China Steel Corp (CSC, 中鋼), the nation’s only integrated steel maker, yesterday cut its domestic prices for December shipments by 3.27 percent, or NT$646 (US$21.27) per tonne, on average compared with contract prices for this month and next month amid declining steel prices worldwide.
Although exports account for only 36 percent of its total production, China Steel has to follow global trends to ensure that its downstream clients can compete with their peers overseas, the company said in a statement.
“We are not likely to maintain high prices when global steel prices are under correction,” company vice president for sales Liu Jih-gang (劉季剛) told the Taipei Times by telephone yesterday.
Steel prices in the US recently fell from their peak levels and those in Europe remain at low levels because of its stagnant economic growth, China Steel said in the statement.
In China, major steel mills like Baosteel Group Corp (寶鋼) and Anshan Iron and Steel Group Corp (鞍鋼) recently also cut their prices for steel plates by 100 yuan (US$16.29) per tonne, although Wuhan Iron and Steel Corp (武漢鋼鐵) managed to keep its prices unchanged, Liu said.
Steel prices in China Steel’s export destinations, such as Vietnam and other Southeast Asian countries, also dropped, he said.
Liu said the fall in steel prices also reflected declining raw material costs, especially for iron ore.
Iron ore price is currently about US$83 per tonne, he said.
The price hit US$80 per tonne, the lowest point in the past five years, at the end of last month, he added.
For this quarter, China Steel reiterated its sales forecast of between 3.1 million tonnes and 3.15 million tonnes, similar to 3.16 tonnes in the past quarter.
Under the company’s latest price adjustments, the price of cold-rolled sheets and coils, which are used mainly in the automobile industry, would drop by NT$829 per tonne, while the price for steel plates is to drop by NT$861 per tonne.
“We face strong competition from cheap steel plate imports in Taiwan, and we want to stimulate demand for cold-rolled sheets and coils,” Liu said.
Prices for benchmark hot-rolled sheets and coils, electrical sheets, which are used to manufacture home appliances, hot-dipped zinc-galvanized sheets, steel bars and rods, and electro-galvanized sheets are to decline by NT$600 per tonne, according to China Steel.

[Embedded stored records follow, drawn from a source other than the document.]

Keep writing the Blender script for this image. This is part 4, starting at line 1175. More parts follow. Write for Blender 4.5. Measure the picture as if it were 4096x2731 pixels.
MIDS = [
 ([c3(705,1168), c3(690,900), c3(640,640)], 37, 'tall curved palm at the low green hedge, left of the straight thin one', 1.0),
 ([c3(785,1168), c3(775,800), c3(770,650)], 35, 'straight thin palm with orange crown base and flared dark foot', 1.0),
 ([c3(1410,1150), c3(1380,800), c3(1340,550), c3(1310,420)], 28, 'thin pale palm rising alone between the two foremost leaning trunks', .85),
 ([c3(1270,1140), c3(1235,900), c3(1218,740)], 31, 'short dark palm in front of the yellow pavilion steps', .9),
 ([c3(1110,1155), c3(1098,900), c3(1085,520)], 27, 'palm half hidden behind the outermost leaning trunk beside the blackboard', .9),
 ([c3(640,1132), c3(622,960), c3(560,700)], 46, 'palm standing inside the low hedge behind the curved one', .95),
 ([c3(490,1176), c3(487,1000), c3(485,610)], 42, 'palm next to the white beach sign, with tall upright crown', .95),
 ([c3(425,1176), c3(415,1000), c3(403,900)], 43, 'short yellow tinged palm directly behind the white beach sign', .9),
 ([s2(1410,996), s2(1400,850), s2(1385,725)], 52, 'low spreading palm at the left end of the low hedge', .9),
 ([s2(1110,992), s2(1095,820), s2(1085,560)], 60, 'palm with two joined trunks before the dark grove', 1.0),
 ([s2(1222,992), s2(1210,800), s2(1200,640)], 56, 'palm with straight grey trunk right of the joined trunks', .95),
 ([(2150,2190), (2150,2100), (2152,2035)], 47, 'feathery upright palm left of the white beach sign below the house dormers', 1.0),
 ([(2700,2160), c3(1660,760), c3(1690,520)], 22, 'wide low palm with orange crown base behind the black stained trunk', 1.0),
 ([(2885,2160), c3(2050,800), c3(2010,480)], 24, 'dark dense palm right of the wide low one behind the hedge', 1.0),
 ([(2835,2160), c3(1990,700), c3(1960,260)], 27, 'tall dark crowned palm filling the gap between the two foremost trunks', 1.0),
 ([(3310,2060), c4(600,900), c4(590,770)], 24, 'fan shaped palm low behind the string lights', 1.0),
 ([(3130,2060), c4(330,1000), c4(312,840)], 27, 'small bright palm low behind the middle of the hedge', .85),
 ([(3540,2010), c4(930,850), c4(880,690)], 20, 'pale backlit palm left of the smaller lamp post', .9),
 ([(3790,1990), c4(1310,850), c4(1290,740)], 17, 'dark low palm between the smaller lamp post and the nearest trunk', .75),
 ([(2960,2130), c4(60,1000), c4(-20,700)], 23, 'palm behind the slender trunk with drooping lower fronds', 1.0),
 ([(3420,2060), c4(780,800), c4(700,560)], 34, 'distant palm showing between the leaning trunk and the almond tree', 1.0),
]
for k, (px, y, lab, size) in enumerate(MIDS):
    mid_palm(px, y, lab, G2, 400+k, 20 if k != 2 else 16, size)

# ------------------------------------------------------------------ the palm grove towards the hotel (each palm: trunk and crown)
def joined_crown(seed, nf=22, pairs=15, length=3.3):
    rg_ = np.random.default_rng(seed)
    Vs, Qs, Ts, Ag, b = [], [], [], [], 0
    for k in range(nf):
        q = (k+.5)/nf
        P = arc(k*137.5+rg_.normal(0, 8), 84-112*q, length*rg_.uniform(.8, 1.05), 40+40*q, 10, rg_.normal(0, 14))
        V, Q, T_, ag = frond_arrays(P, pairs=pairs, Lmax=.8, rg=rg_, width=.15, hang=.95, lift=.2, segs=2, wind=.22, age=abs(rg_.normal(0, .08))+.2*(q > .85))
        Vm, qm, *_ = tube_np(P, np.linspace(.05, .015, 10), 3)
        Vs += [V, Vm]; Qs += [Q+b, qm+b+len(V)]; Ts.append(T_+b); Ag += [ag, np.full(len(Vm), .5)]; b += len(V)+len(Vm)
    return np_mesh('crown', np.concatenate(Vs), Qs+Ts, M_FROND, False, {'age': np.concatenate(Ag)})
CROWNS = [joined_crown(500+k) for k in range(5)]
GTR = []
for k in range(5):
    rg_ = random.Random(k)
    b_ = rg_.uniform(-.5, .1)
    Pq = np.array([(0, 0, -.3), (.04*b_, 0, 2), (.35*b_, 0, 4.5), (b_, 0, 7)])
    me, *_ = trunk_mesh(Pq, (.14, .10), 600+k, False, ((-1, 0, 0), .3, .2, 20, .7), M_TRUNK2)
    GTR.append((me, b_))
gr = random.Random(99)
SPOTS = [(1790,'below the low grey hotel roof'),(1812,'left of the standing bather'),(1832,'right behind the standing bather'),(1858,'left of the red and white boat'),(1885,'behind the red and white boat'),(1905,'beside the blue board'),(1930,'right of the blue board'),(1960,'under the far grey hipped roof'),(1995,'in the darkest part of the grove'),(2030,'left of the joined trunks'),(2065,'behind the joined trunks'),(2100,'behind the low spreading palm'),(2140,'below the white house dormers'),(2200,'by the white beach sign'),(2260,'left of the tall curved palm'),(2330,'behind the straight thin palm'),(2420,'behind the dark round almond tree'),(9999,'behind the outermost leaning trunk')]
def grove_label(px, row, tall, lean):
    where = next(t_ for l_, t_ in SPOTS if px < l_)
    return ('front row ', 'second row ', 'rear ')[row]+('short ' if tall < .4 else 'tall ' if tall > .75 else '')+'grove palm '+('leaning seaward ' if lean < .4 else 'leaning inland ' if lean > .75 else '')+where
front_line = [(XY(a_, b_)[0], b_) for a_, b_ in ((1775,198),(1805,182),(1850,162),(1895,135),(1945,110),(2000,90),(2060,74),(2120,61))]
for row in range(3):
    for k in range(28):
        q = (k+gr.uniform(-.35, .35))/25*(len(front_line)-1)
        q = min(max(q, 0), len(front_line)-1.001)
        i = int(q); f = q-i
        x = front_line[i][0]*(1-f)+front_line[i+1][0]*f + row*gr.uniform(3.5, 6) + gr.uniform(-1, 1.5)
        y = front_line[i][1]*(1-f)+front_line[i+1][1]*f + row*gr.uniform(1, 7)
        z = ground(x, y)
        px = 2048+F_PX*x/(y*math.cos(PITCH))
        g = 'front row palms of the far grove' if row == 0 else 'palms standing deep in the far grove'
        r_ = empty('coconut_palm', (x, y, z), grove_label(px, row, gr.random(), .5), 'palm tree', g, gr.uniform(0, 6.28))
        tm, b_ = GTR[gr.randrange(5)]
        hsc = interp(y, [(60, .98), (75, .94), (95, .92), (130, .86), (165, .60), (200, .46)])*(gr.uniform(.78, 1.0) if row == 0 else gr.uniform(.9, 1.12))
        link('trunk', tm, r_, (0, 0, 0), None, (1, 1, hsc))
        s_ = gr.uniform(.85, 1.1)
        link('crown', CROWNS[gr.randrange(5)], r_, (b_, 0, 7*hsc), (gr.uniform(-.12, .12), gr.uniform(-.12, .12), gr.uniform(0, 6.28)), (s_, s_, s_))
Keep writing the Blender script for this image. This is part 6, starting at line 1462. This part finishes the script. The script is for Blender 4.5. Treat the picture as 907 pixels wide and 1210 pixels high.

The company said steel prices are not likely to drop further, as demand increases and price for iron ore bottoms out.
Citing the World Steel Association, China Steel said global steel demand next year would rise by 2 percent from this year to 1.59 billion tonnes.
From January through last month, the company reported revenue of NT$276.85 billion (US$9.11 billion), up 6.31 percent from NT$260.42 billion the previous year, according to a company filing to the Taiwan Stock Exchange.
China Steel shares dropped 2.14 percent to NT$25.2 yesterday, underperforming the TAIEX, which was down 1.4 percent.